The VMware HCX virtual machine protection operation is used to configure the disaster recovery settings for a virtual machine, with specific remote site resources and recovery point objectives. Let us go through the procedure to protect a VM.
We will begin by logging into the On-Premises vCenter running on VCF on VxRail.
Access Hybrid Cloud Extension (HCX) services plugin from the Navigation Menu.
Before we protect a VM, we want to make sure we have paired Sites. Verify Site Pairing from HCX dashboard.
Verify L2 Network Stretched from ‘network Extension’ UI. Noticed the Status shows Network extension was successfully completed.
To start protecting a VM using Disaster Recovery, click on ‘Disaster Recovery’ UI.
Notice there is no protection configured for workload VMs at this time. You can Protect VMs on the Primary (Local) Site to a Secondary (Remote) site and, Protect VMs from Secondary (Local) site to the Primary (Remote) site.
Click on Protect VM
VM Replication to Destination Site screen will appear.
The left side shows the Source inventory (Local Site where plugin is installed).

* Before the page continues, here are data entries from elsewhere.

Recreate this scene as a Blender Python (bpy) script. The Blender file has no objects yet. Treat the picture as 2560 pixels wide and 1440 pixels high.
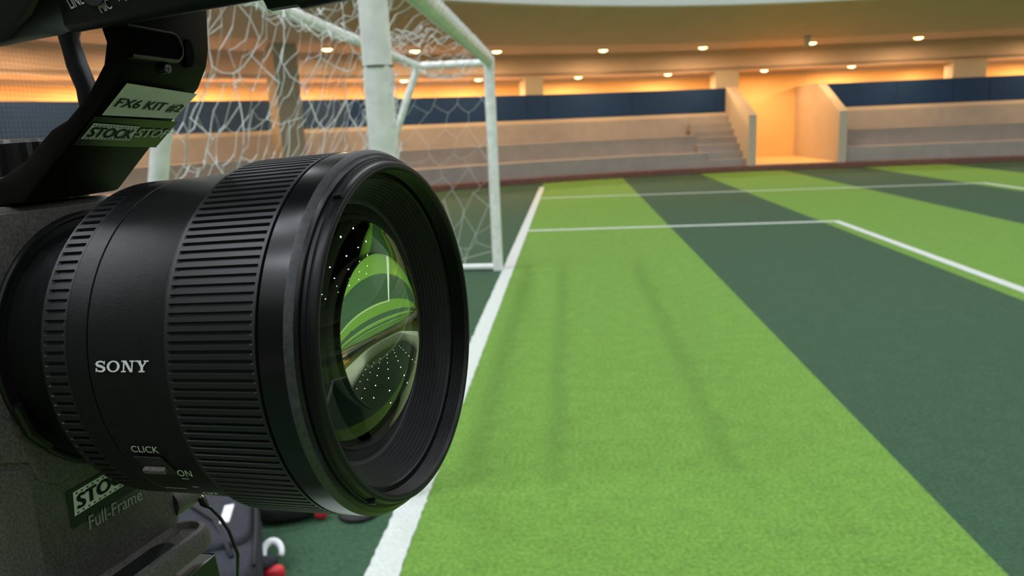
import bpy, bmesh, math, random
from mathutils import Vector, Matrix
from math import sin, cos, pi, radians, sqrt, atan2
random.seed(7)
scn = bpy.context.scene
COL = scn.collection

# ------------------------------------------------------------------ camera, world, exposure, main lights
EYE = 1.45
cam_d = bpy.data.cameras.new('photo_camera'); cam = bpy.data.objects.new('photo_camera', cam_d); COL.objects.link(cam)
cam_d.sensor_width = 36.0; cam_d.lens = 1934.0 / 2560.0 * 36.0; cam_d.clip_start = 0.01; cam_d.clip_end = 200
roll, pitch = math.atan(0.042), math.atan(407.6 / 1934.0)
fw = Vector((0, cos(pitch), -sin(pitch))); rt = Vector((1, 0, 0)); up = rt.cross(fw)
rt2 = rt * cos(roll) - up * sin(roll); up2 = up * cos(roll) + rt * sin(roll)
cam.matrix_world = Matrix(((rt2.x, up2.x, -fw.x, 0), (rt2.y, up2.y, -fw.y, 0), (rt2.z, up2.z, -fw.z, EYE), (0, 0, 0, 1)))
cam_d.dof.use_dof = True; cam_d.dof.focus_distance = 0.195; cam_d.dof.aperture_fstop = 32.0
scn.camera = cam
scn.view_settings.view_transform = 'Standard'; scn.view_settings.look = 'None'
scn.view_settings.exposure = 0.0; scn.view_settings.gamma = 1.0; scn.view_settings.use_curve_mapping = False
scn.cycles.max_bounces = 8; scn.cycles.diffuse_bounces = 4; scn.cycles.glossy_bounces = 4
scn.cycles.transmission_bounces = 6; scn.cycles.caustics_reflective = True; scn.cycles.caustics_refractive = True
scn.cycles.sample_clamp_indirect = 6.0
world = bpy.data.worlds.new('arena_air'); scn.world = world; world.use_nodes = True
world.node_tree.nodes['Background'].inputs[0].default_value = (0.9, 0.95, 1.0, 1)
world.node_tree.nodes['Background'].inputs[1].default_value = 0.05

def area_lamp(name, loc, size, power, color, rot=(0, 0, 0), shape='DISK'):
    d = bpy.data.lights.new(name, 'AREA'); d.shape = shape; d.size = size; d.energy = power; d.color = color
    o = bpy.data.objects.new(name, d); o.location = loc; o.rotation_euler = rot; COL.objects.link(o); return o

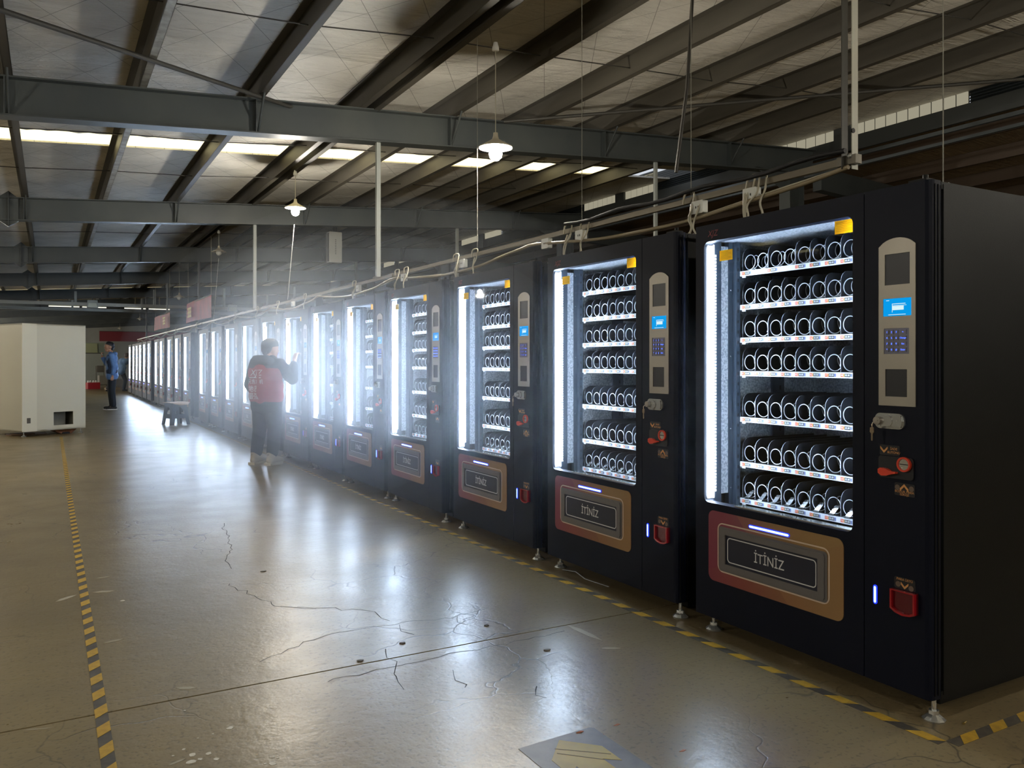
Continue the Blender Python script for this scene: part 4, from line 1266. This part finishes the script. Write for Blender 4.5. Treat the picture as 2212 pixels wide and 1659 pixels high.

Check the checkbox to select the VM ‘mysql-db’. We will select this VM to Protect using HCX DR.
Select VM replication Policy options as needed.
Select RPO as needed. RPO is the maximum targeted period in which data might be lost due to a major outage.
Select Snapshots Interval as needed. Here we establish multiple recovery options.
Select number of Snapshots as needed.
From the dropdown menu for HCX-Stretched-Network, scroll down and select Stretched L2E DB-Tier Network. This is the network that we Stretched and our workload VM is connected DB-Tier Network.
Verify the details and click on Finish.
Notice status shows DR Protection is configuring.
Protecting progress shows ‘Preparing Destination’.
Status changed to ‘Syncing’ after ‘Protect’ task was completed.
Syncing completed and VM is now in Active State. DR protection is active for this particular VM. This is represented by the green Shield.
You can perform ‘Recovery’ operations by selecting VM and then clicking on ‘Actions’ menu.